§ What this task involves
Copy the data word for word, keeping every line.

++++++

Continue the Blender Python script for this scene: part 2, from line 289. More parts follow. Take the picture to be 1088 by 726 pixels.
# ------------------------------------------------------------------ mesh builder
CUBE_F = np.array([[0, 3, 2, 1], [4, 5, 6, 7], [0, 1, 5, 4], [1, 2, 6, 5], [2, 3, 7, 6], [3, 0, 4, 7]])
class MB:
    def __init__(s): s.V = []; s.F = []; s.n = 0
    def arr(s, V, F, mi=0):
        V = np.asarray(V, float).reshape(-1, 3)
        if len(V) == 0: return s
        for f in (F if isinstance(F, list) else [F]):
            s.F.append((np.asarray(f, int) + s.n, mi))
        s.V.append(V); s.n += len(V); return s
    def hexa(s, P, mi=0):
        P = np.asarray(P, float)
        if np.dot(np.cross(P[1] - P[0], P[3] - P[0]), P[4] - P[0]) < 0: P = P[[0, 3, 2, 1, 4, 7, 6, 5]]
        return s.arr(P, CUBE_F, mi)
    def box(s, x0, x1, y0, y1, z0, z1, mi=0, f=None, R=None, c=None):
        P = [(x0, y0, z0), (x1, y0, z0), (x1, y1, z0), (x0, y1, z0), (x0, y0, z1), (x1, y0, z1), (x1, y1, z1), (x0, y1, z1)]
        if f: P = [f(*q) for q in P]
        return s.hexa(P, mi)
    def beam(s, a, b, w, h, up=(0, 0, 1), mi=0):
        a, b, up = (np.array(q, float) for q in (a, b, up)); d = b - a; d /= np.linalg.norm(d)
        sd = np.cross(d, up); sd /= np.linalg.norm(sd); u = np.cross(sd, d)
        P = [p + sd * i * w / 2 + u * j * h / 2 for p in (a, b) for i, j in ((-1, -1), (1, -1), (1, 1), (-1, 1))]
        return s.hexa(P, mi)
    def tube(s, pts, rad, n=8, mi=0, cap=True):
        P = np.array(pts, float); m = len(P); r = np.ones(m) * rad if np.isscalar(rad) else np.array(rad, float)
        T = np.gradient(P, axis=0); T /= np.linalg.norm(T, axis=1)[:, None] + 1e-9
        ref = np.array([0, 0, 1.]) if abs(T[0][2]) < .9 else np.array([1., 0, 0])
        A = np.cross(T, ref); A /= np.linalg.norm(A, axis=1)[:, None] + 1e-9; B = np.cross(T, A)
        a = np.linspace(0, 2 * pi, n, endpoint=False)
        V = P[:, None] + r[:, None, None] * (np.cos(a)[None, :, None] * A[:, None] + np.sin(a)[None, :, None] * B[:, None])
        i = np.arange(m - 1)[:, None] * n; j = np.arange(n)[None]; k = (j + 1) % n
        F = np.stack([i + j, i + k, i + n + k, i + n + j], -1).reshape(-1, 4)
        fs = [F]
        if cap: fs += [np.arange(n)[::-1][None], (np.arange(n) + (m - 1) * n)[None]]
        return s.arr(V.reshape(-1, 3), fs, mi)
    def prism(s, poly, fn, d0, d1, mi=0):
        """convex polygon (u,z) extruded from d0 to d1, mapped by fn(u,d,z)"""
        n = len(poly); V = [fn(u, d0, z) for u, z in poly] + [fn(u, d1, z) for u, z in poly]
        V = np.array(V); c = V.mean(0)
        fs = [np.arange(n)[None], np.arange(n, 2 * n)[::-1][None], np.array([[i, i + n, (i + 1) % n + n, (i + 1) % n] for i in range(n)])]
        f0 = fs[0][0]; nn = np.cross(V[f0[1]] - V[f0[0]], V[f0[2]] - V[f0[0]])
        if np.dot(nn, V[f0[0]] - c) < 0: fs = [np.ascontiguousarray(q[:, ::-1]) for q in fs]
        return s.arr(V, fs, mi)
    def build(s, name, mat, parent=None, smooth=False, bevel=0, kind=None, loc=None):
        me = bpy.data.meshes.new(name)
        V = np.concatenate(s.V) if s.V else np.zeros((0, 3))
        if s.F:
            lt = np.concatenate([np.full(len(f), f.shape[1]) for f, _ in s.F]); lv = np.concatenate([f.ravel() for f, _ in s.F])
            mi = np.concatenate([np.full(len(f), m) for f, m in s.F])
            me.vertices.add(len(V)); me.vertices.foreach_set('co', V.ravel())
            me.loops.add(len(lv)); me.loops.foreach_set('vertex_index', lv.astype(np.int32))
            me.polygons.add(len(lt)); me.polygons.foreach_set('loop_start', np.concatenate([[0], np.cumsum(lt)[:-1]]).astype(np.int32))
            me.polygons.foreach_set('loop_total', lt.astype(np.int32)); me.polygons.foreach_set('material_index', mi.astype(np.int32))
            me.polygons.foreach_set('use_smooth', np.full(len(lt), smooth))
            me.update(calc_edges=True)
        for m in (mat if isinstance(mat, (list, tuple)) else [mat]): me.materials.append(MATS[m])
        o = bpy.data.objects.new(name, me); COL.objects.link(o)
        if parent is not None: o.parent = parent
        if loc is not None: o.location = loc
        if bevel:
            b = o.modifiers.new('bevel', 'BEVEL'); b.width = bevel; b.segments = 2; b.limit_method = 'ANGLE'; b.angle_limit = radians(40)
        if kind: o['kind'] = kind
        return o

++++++

§ Reply
Continue the Blender Python script for this scene: part 2, from line 289. More parts follow. Take the picture to be 1088 by 726 pixels.
# ------------------------------------------------------------------ mesh builder
CUBE_F = np.array([[0, 3, 2, 1], [4, 5, 6, 7], [0, 1, 5, 4], [1, 2, 6, 5], [2, 3, 7, 6], [3, 0, 4, 7]])
class MB:
    def __init__(s): s.V = []; s.F = []; s.n = 0
    def arr(s, V, F, mi=0):
        V = np.asarray(V, float).reshape(-1, 3)
        if len(V) == 0: return s
        for f in (F if isinstance(F, list) else [F]):
            s.F.append((np.asarray(f, int) + s.n, mi))
        s.V.append(V); s.n += len(V); return s
    def hexa(s, P, mi=0):
        P = np.asarray(P, float)
        if np.dot(np.cross(P[1] - P[0], P[3] - P[0]), P[4] - P[0]) < 0: P = P[[0, 3, 2, 1, 4, 7, 6, 5]]
        return s.arr(P, CUBE_F, mi)
    def box(s, x0, x1, y0, y1, z0, z1, mi=0, f=None, R=None, c=None):
        P = [(x0, y0, z0), (x1, y0, z0), (x1, y1, z0), (x0, y1, z0), (x0, y0, z1), (x1, y0, z1), (x1, y1, z1), (x0, y1, z1)]
        if f: P = [f(*q) for q in P]
        return s.hexa(P, mi)
    def beam(s, a, b, w, h, up=(0, 0, 1), mi=0):
        a, b, up = (np.array(q, float) for q in (a, b, up)); d = b - a; d /= np.linalg.norm(d)
        sd = np.cross(d, up); sd /= np.linalg.norm(sd); u = np.cross(sd, d)
        P = [p + sd * i * w / 2 + u * j * h / 2 for p in (a, b) for i, j in ((-1, -1), (1, -1), (1, 1), (-1, 1))]
        return s.hexa(P, mi)
    def tube(s, pts, rad, n=8, mi=0, cap=True):
        P = np.array(pts, float); m = len(P); r = np.ones(m) * rad if np.isscalar(rad) else np.array(rad, float)
        T = np.gradient(P, axis=0); T /= np.linalg.norm(T, axis=1)[:, None] + 1e-9
        ref = np.array([0, 0, 1.]) if abs(T[0][2]) < .9 else np.array([1., 0, 0])
        A = np.cross(T, ref); A /= np.linalg.norm(A, axis=1)[:, None] + 1e-9; B = np.cross(T, A)
        a = np.linspace(0, 2 * pi, n, endpoint=False)
        V = P[:, None] + r[:, None, None] * (np.cos(a)[None, :, None] * A[:, None] + np.sin(a)[None, :, None] * B[:, None])
        i = np.arange(m - 1)[:, None] * n; j = np.arange(n)[None]; k = (j + 1) % n
        F = np.stack([i + j, i + k, i + n + k, i + n + j], -1).reshape(-1, 4)
        fs = [F]
        if cap: fs += [np.arange(n)[::-1][None], (np.arange(n) + (m - 1) * n)[None]]
        return s.arr(V.reshape(-1, 3), fs, mi)
    def prism(s, poly, fn, d0, d1, mi=0):
        """convex polygon (u,z) extruded from d0 to d1, mapped by fn(u,d,z)"""
        n = len(poly); V = [fn(u, d0, z) for u, z in poly] + [fn(u, d1, z) for u, z in poly]
        V = np.array(V); c = V.mean(0)
        fs = [np.arange(n)[None], np.arange(n, 2 * n)[::-1][None], np.array([[i, i + n, (i + 1) % n + n, (i + 1) % n] for i in range(n)])]
        f0 = fs[0][0]; nn = np.cross(V[f0[1]] - V[f0[0]], V[f0[2]] - V[f0[0]])
        if np.dot(nn, V[f0[0]] - c) < 0: fs = [np.ascontiguousarray(q[:, ::-1]) for q in fs]
        return s.arr(V, fs, mi)
    def build(s, name, mat, parent=None, smooth=False, bevel=0, kind=None, loc=None):
        me = bpy.data.meshes.new(name)
        V = np.concatenate(s.V) if s.V else np.zeros((0, 3))
        if s.F:
            lt = np.concatenate([np.full(len(f), f.shape[1]) for f, _ in s.F]); lv = np.concatenate([f.ravel() for f, _ in s.F])
            mi = np.concatenate([np.full(len(f), m) for f, m in s.F])
            me.vertices.add(len(V)); me.vertices.foreach_set('co', V.ravel())
            me.loops.add(len(lv)); me.loops.foreach_set('vertex_index', lv.astype(np.int32))
            me.polygons.add(len(lt)); me.polygons.foreach_set('loop_start', np.concatenate([[0], np.cumsum(lt)[:-1]]).astype(np.int32))
            me.polygons.foreach_set('loop_total', lt.astype(np.int32)); me.polygons.foreach_set('material_index', mi.astype(np.int32))
            me.polygons.foreach_set('use_smooth', np.full(len(lt), smooth))
            me.update(calc_edges=True)
        for m in (mat if isinstance(mat, (list, tuple)) else [mat]): me.materials.append(MATS[m])
        o = bpy.data.objects.new(name, me); COL.objects.link(o)
        if parent is not None: o.parent = parent
        if loc is not None: o.location = loc
        if bevel:
            b = o.modifiers.new('bevel', 'BEVEL'); b.width = bevel; b.segments = 2; b.limit_method = 'ANGLE'; b.angle_limit = radians(40)
        if kind: o['kind'] = kind
        return o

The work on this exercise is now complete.